— START OF Records shown —

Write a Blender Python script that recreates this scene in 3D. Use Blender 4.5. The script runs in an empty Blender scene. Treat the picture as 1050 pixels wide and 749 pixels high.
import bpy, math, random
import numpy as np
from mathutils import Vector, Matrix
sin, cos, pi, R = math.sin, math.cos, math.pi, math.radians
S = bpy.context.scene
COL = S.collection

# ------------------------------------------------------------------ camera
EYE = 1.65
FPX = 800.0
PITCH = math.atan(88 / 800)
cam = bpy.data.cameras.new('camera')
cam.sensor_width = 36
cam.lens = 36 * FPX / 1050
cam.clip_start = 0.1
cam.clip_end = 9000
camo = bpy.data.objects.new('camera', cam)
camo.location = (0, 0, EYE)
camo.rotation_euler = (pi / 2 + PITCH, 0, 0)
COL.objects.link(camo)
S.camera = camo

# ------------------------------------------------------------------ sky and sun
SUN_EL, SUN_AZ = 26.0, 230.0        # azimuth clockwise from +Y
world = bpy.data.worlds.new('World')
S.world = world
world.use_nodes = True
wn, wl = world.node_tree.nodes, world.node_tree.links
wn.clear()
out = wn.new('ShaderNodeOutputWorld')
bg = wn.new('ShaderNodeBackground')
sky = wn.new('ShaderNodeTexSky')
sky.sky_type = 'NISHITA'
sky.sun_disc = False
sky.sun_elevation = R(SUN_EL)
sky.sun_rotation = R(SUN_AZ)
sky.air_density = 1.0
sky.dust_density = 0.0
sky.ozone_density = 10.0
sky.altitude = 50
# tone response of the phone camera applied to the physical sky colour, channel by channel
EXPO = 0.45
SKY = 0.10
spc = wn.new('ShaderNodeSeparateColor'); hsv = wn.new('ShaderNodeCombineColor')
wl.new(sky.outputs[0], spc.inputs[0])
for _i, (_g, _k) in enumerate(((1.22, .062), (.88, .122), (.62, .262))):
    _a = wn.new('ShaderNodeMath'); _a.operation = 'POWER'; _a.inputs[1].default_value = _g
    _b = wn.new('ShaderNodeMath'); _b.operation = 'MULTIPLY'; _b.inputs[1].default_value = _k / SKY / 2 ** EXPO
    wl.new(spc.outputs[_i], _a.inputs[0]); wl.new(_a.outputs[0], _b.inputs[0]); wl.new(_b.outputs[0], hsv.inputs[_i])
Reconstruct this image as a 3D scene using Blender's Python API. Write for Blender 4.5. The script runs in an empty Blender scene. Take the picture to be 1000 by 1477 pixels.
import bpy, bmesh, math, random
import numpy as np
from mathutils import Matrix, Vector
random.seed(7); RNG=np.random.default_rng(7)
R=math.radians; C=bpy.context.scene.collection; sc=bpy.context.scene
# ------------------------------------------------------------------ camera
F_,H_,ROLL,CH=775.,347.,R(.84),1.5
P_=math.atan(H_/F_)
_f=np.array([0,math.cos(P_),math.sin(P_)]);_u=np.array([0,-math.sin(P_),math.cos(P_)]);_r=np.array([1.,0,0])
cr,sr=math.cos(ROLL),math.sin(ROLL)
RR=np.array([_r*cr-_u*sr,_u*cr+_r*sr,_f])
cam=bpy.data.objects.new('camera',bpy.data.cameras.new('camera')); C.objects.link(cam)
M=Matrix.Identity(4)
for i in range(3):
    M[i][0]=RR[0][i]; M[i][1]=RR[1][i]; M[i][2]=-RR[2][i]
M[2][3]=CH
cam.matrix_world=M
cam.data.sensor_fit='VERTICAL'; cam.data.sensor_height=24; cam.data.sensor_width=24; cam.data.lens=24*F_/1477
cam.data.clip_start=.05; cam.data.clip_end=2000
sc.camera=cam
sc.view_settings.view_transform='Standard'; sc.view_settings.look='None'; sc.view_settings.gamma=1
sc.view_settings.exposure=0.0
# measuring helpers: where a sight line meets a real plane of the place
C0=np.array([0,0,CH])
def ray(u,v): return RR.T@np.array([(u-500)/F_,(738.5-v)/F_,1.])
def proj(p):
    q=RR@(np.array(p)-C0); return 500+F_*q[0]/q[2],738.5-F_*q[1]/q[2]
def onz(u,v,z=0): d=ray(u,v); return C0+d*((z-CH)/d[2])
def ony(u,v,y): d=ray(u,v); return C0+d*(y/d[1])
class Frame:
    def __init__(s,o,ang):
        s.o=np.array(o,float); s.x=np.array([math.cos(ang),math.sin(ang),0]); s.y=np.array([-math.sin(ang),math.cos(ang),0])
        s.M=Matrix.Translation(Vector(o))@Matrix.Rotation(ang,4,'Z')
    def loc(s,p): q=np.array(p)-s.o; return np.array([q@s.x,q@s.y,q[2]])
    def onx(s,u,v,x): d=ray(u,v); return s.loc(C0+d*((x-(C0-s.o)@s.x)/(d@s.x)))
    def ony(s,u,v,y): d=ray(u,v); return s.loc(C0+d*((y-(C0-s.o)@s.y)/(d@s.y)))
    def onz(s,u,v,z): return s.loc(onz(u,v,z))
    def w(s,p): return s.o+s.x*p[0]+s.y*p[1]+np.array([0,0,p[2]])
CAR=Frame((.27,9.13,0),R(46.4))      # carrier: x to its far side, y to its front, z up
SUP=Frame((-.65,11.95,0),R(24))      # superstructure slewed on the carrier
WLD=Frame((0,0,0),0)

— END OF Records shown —

[Task to complete]:
Quote the data above verbatim from its first line to the line that includes "COL = S.collection", with both boundary lines retained.

[Response]:
Write a Blender Python script that recreates this scene in 3D. Use Blender 4.5. The script runs in an empty Blender scene. Treat the picture as 1050 pixels wide and 749 pixels high.
import bpy, math, random
import numpy as np
from mathutils import Vector, Matrix
sin, cos, pi, R = math.sin, math.cos, math.pi, math.radians
S = bpy.context.scene
COL = S.collection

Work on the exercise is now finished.